- _TASK DIRECTIONS_
Scan the data below for the string "wide". Copy every line where it appears.

- _STORED RECORDS_
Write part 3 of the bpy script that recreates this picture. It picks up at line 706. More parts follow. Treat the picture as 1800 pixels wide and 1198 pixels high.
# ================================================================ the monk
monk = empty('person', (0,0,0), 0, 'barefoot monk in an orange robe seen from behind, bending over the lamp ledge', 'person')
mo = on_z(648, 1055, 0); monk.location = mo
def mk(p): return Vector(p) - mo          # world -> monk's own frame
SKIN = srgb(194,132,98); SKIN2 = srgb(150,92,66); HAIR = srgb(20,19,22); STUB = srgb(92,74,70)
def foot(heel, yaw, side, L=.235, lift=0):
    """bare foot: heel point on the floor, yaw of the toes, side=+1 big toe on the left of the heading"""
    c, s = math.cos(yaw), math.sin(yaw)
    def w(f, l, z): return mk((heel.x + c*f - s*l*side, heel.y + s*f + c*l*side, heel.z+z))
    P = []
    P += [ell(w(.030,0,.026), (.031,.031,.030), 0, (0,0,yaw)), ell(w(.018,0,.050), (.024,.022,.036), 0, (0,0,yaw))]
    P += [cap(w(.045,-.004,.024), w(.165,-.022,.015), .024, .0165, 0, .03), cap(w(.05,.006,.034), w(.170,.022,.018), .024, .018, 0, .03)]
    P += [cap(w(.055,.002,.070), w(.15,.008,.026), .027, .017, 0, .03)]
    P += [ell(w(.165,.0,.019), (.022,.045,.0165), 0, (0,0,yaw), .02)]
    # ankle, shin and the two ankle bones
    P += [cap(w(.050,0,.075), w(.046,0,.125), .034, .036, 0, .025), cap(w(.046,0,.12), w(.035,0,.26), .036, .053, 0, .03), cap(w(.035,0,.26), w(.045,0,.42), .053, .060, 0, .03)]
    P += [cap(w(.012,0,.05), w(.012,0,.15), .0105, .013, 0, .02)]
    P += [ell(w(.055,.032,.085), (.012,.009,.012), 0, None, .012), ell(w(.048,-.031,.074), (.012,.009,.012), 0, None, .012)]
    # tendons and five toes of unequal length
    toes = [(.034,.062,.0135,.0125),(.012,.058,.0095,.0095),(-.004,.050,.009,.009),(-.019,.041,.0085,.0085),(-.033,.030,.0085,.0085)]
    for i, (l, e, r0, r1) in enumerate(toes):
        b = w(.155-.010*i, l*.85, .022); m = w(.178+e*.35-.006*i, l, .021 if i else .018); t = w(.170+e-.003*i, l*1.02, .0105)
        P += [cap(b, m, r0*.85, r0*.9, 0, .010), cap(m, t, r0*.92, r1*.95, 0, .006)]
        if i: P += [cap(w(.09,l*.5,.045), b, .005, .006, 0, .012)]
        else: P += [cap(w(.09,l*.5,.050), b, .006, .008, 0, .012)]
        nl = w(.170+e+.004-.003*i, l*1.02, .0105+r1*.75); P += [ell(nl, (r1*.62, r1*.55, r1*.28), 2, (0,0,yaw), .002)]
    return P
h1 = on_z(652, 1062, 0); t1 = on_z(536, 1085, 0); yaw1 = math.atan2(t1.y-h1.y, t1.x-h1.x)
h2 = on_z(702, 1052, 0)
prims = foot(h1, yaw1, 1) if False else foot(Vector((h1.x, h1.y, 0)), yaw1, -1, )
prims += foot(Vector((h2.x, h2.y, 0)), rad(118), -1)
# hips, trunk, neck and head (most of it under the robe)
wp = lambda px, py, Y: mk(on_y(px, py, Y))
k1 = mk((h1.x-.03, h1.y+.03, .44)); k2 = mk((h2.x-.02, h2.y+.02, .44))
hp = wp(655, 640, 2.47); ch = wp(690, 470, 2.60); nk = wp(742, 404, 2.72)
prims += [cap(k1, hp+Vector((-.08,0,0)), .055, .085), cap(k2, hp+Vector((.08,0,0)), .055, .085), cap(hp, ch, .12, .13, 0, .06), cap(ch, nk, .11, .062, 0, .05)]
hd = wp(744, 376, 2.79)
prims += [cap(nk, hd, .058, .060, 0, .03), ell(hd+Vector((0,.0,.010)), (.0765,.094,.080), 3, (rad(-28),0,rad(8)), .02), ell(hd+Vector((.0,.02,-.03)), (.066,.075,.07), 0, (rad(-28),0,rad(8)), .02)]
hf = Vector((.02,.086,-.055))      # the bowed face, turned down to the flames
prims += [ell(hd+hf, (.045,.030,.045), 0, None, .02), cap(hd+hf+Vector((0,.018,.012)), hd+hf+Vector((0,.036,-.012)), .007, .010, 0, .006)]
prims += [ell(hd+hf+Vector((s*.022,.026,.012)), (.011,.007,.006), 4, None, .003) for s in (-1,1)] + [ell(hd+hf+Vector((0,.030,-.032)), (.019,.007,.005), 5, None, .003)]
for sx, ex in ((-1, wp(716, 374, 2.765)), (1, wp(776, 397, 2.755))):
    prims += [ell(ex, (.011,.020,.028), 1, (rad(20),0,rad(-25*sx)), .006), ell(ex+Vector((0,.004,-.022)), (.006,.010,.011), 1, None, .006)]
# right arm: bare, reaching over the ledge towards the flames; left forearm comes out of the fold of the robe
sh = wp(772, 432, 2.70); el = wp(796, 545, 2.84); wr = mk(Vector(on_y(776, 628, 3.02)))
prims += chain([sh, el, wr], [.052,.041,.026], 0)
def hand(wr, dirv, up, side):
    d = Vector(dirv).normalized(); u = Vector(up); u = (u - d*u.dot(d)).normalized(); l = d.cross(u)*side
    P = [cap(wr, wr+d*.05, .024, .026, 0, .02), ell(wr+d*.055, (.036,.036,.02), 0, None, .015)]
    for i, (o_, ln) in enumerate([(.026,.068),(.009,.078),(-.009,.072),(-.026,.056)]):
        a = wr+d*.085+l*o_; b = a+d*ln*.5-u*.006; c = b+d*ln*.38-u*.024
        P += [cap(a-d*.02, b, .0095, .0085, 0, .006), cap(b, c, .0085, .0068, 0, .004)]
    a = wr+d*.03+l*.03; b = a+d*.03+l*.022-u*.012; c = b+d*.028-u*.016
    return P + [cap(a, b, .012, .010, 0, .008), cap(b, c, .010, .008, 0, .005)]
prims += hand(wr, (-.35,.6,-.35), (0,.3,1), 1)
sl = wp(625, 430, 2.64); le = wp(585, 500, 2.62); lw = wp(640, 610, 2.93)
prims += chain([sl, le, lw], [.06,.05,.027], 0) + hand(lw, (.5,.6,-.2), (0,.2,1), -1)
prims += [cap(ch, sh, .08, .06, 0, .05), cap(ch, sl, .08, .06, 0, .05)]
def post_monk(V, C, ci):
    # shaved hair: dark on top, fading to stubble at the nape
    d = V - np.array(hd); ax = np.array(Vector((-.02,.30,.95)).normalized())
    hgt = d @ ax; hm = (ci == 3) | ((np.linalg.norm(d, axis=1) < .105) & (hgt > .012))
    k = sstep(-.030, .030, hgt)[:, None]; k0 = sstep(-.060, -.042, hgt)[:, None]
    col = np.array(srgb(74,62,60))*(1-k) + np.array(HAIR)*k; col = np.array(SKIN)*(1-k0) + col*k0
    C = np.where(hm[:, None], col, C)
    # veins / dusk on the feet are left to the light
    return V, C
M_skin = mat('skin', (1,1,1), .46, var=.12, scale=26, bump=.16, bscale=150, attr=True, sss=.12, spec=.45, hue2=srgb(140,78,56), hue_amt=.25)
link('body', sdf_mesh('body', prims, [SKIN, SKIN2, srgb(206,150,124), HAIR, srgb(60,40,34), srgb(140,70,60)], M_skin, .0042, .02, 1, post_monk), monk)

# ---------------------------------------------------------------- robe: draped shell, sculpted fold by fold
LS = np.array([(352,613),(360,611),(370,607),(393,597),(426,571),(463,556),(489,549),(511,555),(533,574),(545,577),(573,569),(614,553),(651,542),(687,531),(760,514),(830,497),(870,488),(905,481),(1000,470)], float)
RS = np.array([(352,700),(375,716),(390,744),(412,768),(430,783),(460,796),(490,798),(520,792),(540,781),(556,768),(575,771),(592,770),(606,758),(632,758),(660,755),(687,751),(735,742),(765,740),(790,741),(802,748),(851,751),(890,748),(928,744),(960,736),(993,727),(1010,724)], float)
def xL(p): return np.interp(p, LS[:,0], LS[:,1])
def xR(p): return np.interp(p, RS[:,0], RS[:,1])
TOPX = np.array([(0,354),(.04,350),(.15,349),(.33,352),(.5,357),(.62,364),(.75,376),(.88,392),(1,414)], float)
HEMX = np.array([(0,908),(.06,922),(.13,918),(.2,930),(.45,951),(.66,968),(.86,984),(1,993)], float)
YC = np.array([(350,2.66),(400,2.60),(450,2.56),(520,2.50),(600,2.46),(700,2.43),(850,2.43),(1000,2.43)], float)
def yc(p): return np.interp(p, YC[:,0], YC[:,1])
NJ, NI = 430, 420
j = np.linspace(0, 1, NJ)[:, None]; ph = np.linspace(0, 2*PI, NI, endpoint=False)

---

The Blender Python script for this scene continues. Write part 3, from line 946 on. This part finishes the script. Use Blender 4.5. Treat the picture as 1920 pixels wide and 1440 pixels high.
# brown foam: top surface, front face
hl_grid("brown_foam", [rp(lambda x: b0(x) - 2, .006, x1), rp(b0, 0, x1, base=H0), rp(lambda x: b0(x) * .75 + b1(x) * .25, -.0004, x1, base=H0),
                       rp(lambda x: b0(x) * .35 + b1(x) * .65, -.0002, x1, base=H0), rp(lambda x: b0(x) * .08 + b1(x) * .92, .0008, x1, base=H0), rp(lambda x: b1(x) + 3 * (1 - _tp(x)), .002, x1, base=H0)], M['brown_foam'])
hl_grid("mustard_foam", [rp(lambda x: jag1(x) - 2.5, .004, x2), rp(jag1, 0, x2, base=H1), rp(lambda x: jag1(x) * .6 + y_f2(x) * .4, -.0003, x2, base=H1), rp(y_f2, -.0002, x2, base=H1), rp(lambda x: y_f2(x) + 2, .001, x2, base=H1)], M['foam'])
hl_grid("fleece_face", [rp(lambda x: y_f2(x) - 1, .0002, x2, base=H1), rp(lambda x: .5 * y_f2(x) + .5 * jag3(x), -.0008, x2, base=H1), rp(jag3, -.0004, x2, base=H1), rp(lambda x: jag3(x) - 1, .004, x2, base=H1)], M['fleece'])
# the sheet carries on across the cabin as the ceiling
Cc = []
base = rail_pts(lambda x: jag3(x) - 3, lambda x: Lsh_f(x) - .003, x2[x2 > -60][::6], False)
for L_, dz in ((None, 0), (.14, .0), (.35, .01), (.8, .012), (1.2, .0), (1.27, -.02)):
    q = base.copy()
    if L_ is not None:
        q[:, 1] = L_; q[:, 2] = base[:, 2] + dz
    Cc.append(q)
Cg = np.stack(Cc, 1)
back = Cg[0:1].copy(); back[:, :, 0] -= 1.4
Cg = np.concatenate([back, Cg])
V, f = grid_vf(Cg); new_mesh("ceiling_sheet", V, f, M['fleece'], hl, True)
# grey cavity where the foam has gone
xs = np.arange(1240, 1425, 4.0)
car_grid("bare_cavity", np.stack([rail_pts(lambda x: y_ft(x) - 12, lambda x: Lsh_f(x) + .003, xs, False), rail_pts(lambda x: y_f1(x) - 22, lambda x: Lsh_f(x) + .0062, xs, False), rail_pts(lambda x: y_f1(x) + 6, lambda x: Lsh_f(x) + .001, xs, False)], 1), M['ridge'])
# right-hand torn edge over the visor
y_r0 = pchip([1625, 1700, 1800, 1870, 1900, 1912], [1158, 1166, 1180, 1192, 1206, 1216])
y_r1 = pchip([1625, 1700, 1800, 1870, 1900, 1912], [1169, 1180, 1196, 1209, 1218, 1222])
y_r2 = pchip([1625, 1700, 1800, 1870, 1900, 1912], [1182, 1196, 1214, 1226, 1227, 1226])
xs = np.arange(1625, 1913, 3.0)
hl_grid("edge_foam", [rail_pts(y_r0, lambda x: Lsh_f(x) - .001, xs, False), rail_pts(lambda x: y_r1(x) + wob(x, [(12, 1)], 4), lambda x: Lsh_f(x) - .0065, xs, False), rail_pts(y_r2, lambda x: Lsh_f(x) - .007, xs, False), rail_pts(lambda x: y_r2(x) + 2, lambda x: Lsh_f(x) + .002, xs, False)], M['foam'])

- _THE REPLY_
Write part 3 of the bpy script that recreates this picture. It picks up at line 706. More parts follow. Treat the picture as 1800 pixels wide and 1198 pixels high.
The Blender Python script for this scene continues. Write part 3, from line 946 on. This part finishes the script. Use Blender 4.5. Treat the picture as 1920 pixels wide and 1440 pixels high.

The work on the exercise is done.